By IRMA ISIP
The sugar industry must make a strong case in its bid for the
continued protection of the commodity from liberalization in Asean until 2010.
The Tariff Commission will hear today a petition of the Sugar
Alliance of the Philippines to retain the tariff on sugar at 38 percent and
transfer the commodity from the inclusion list of sectors to highly sensitive in
order to exempt it from tariff liberalization of the Asean common effective
preferential tariff (CEPT) scheme.
But a government source said the sugar industry has to make a
good case since it has enjoyed years of protection even as it languished due to
inefficiencies in harvesting and milling and higher transport costs.
The source said the industry simply has to modernize. The
source said the sugar industry wants to take advantage of the-two year window
before the implementation of free trade within Asean in 2010. The commodity is
scheduled for another cut in tariff, to 28 percent, by 2009, then zero by 2010.
The source added that by listing sugar as highly sensitive,
the commodity will have a maximum tariff of 5 percent.

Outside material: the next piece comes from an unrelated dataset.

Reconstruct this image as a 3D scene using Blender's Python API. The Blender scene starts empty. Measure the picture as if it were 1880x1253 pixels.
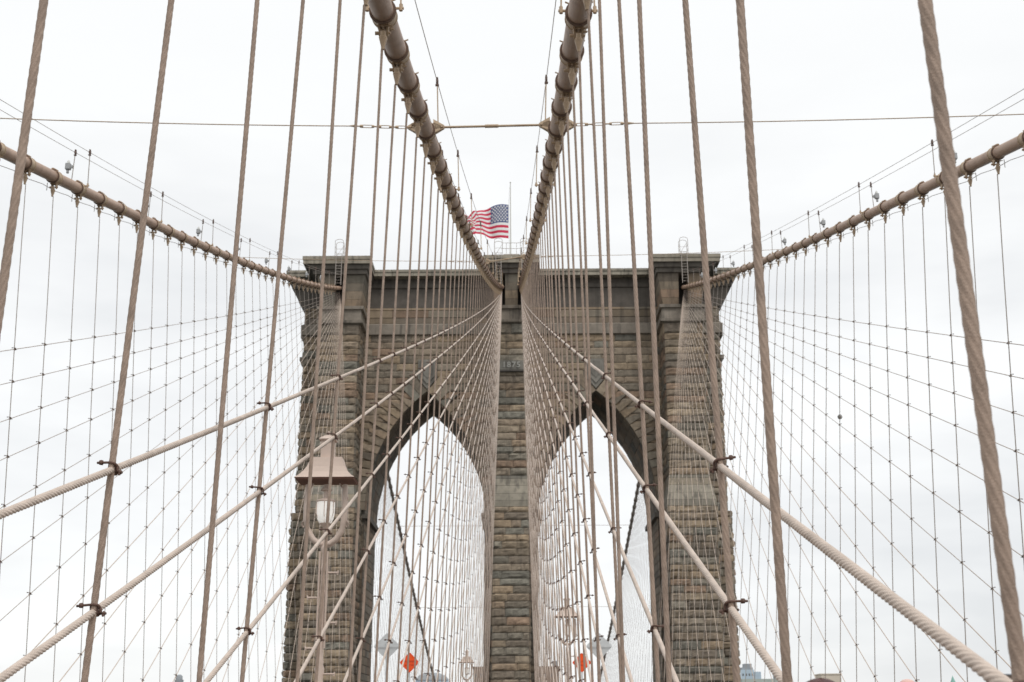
import bpy, math, random
from math import sin, cos, pi, sqrt, radians
from mathutils import Vector, Matrix, noise
random.seed(7)
C = bpy.context.scene.collection
# ------------------------------------------------------------------ camera, world, sun, exposure
CX = 0.5698; F = 2291.16; TH = 0.29725; YAW = -0.00482; ROLL = -0.00463
def cam_axes():
    cy, sy = cos(YAW), sin(YAW)
    r = Vector((cy, -sy, 0)); fw = Vector((sy, cy, 0)); u = Vector((0, 0, 1))
    f2 = fw*cos(TH)+u*sin(TH); up = u*cos(TH)-fw*sin(TH)
    return r*cos(ROLL)+up*sin(ROLL), up*cos(ROLL)-r*sin(ROLL), f2
ax, ay, az = cam_axes()
cd = bpy.data.cameras.new('camera'); cam = bpy.data.objects.new('camera', cd); C.objects.link(cam)
cam.matrix_world = Matrix(((ax.x, ay.x, -az.x, CX), (ax.y, ay.y, -az.y, 0), (ax.z, ay.z, -az.z, 0), (0, 0, 0, 1)))
cd.sensor_width = 36; cd.lens = F/1880*36; cd.clip_start = 0.1; cd.clip_end = 6000
cd.dof.use_dof = True; cd.dof.focus_distance = 11.0; cd.dof.aperture_fstop = 5.0
bpy.context.scene.camera = cam
sc = bpy.context.scene
sc.render.resolution_x = 1024; sc.render.resolution_y = 682
sc.view_settings.view_transform = 'Standard'; sc.view_settings.look = 'None'
sc.view_settings.exposure = 0.0; sc.view_settings.gamma = 1.0; sc.view_settings.use_curve_mapping = False
W_ = bpy.data.worlds.new('World'); sc.world = W_; W_.use_nodes = True
nt = W_.node_tree; N = nt.nodes; L = nt.links
for n in list(N): N.remove(n)
out = N.new('ShaderNodeOutputWorld'); mixs = N.new('ShaderNodeMixShader'); L.new(mixs.outputs[0], out.inputs[0])
sky = N.new('ShaderNodeTexSky'); sky.sky_type = 'NISHITA'; sky.sun_disc = False
SUN_EL, SUN_AZ = radians(55), radians(150)
sky.sun_elevation = SUN_EL; sky.sun_rotation = SUN_AZ
b1 = N.new('ShaderNodeBackground'); b1.inputs[1].default_value = 0.1; L.new(sky.outputs[0], b1.inputs[0])
tc = N.new('ShaderNodeTexCoord'); mp = N.new('ShaderNodeMapping'); mp.inputs['Scale'].default_value = (1.2, 1.2, 4.2)
mp.inputs['Location'].default_value = (0.35, 0.1, 0.55)
L.new(tc.outputs['Generated'], mp.inputs[0])
nz = N.new('ShaderNodeTexNoise'); nz.inputs['Scale'].default_value = 1.7; nz.inputs['Detail'].default_value = 5; nz.inputs['Roughness'].default_value = 0.55
L.new(mp.outputs[0], nz.inputs['Vector'])
cr = N.new('ShaderNodeValToRGB'); e = cr.color_ramp.elements
e[0].position = 0.36; e[0].color = (0.75, 0.765, 0.78, 1); e[1].position = 0.60; e[1].color = (0.96, 0.97, 0.97, 1)
e2 = cr.color_ramp.elements.new(0.5); e2.color = (0.88, 0.89, 0.895, 1)
L.new(nz.outputs['Fac'], cr.inputs[0])
sx_ = N.new('ShaderNodeSeparateXYZ'); L.new(tc.outputs['Generated'], sx_.inputs[0])
mz = N.new('ShaderNodeMapRange'); mz.inputs[1].default_value = 0.30; mz.inputs[2].default_value = 0.52; L.new(sx_.outputs['Z'], mz.inputs[0])
mc = N.new('ShaderNodeMix'); mc.data_type = 'RGBA'; L.new(mz.outputs[0], mc.inputs[0]); L.new(cr.outputs[0], mc.inputs[6]); mc.inputs[7].default_value = (0.95, 0.96, 0.96, 1)
b2 = N.new('ShaderNodeBackground'); b2.inputs[1].default_value = 1.10; L.new(mc.outputs[2], b2.inputs[0])
mixs.inputs[0].default_value = 0.93; L.new(b1.outputs[0], mixs.inputs[1]); L.new(b2.outputs[0], mixs.inputs[2])
sd = bpy.data.lights.new('sun', 'SUN'); sd.energy = 1.4; sd.angle = radians(20); sd.color = (1, 0.965, 0.92)
so = bpy.data.objects.new('sun', sd); C.objects.link(so)
so.rotation_euler = (Vector((sin(SUN_AZ)*cos(SUN_EL), cos(SUN_AZ)*cos(SUN_EL), sin(SUN_EL)))).to_track_quat('Z', 'Y').to_euler()

# ------------------------------------------------------------------ materials
def mat(name, col, rough=0.6, var=0.12, scale=6.0, bump=0.0, bscale=40.0, metal=0.0, attr=False, streak=0.0, dark=None):
    m = bpy.data.materials.new(name); m.use_nodes = True; t = m.node_tree; n = t.nodes; l = t.links
    p = n['Principled BSDF']; p.inputs['Roughness'].default_value = rough; p.inputs['Metallic'].default_value = metal
    geo = n.new('ShaderNodeTexCoord')
    nx = n.new('ShaderNodeTexNoise'); nx.inputs['Scale'].default_value = scale; nx.inputs['Detail'].default_value = 6; nx.inputs['Roughness'].default_value = 0.65
    l.new(geo.outputs['Object'], nx.inputs['Vector'])
    mr = n.new('ShaderNodeMapRange'); mr.inputs[1].default_value = 0.3; mr.inputs[2].default_value = 0.7
    mr.inputs[3].default_value = 1-var; mr.inputs[4].default_value = 1+var; l.new(nx.outputs['Fac'], mr.inputs[0])
    if attr:
        a = n.new('ShaderNodeAttribute'); a.attribute_name = 'Col'; src = a.outputs['Color']
    else:
        a = n.new('ShaderNodeRGB'); a.outputs[0].default_value = (*col, 1); src = a.outputs[0]
    vm = n.new('ShaderNodeVectorMath'); vm.operation = 'SCALE'; l.new(src, vm.inputs[0]); l.new(mr.outputs[0], vm.inputs['Scale'])
    last = vm.outputs[0]
    if streak:
        ms = n.new('ShaderNodeMapping'); ms.inputs['Scale'].default_value = (1.6, 1.6, 0.12); l.new(geo.outputs['Object'], ms.inputs[0])
        n2 = n.new('ShaderNodeTexNoise'); n2.inputs['Scale'].default_value = 1.3; n2.inputs['Detail'].default_value = 5; l.new(ms.outputs[0], n2.inputs['Vector'])
        m2 = n.new('ShaderNodeMapRange'); m2.inputs[1].default_value = 0.52; m2.inputs[2].default_value = 0.68; m2.inputs[3].default_value = 0; m2.inputs[4].default_value = streak
        l.new(n2.outputs['Fac'], m2.inputs[0])
        mx = n.new('ShaderNodeMix'); mx.data_type = 'RGBA'; l.new(m2.outputs[0], mx.inputs[0]); l.new(last, mx.inputs[6]); mx.inputs[7].default_value = (*(dark or (0.05, 0.045, 0.04)), 1)
        last = mx.outputs[2]
    l.new(last, p.inputs['Base Color'])
    if bump:
        nb = n.new('ShaderNodeTexNoise'); nb.inputs['Scale'].default_value = bscale; nb.inputs['Detail'].default_value = 4; l.new(geo.outputs['Object'], nb.inputs['Vector'])
        bp = n.new('ShaderNodeBump'); bp.inputs['Strength'].default_value = bump; bp.inputs['Distance'].default_value = 0.05; l.new(nb.outputs['Fac'], bp.inputs['Height']); l.new(bp.outputs[0], p.inputs['Normal'])
    return m
M_CABLE = mat('painted cable wrapping', (0.43, 0.295, 0.215), 0.5, 0.10, 3.0, 0.15, 60, streak=0.45, dark=(0.25, 0.15, 0.11))
M_CABLE_RIM = mat('cable band paint', (0.47, 0.35, 0.235), 0.55, 0.15, 8.0, 0.2, 50, streak=0.5, dark=(0.27, 0.15, 0.08))
M_RIMDARK = mat('brown painted rim shade', (0.17, 0.11, 0.08), 0.8, 0.3, 12.0)  # shade on the near face of each band, put into the colour
M_ROPE = mat('brown painted wire rope', (0.36, 0.268, 0.21), 0.7, 0.22, 9.0, 0.25, 160)
M_STAY = mat('pale galvanised wire rope', (0.57, 0.475, 0.405), 0.65, 0.14, 7.0, 0.2, 160)
M_NET = mat('grey weathered wire rope', (0.33, 0.285, 0.25), 0.75, 0.15, 4.0)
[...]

The source added that the sugar industry’s request must also
be balanced with the interest of users like the food processors and exporters
and the beverage industry which do not get a good price of sugar due to high
tariff walls.
Unlike Indonesia which has been able to list sugar as highly
sensitive, the Philippines has put sugar in the sensitive list until 2010 and
this has to phase into gradual tariff cuts as part of the Asean free trade
agreement. Thailand is the major exporter of sugar.
Reports said the sugar industry posted its highest yield in more than two
decades in the crop year 2007 to 2008 to 2.45 million metric tons.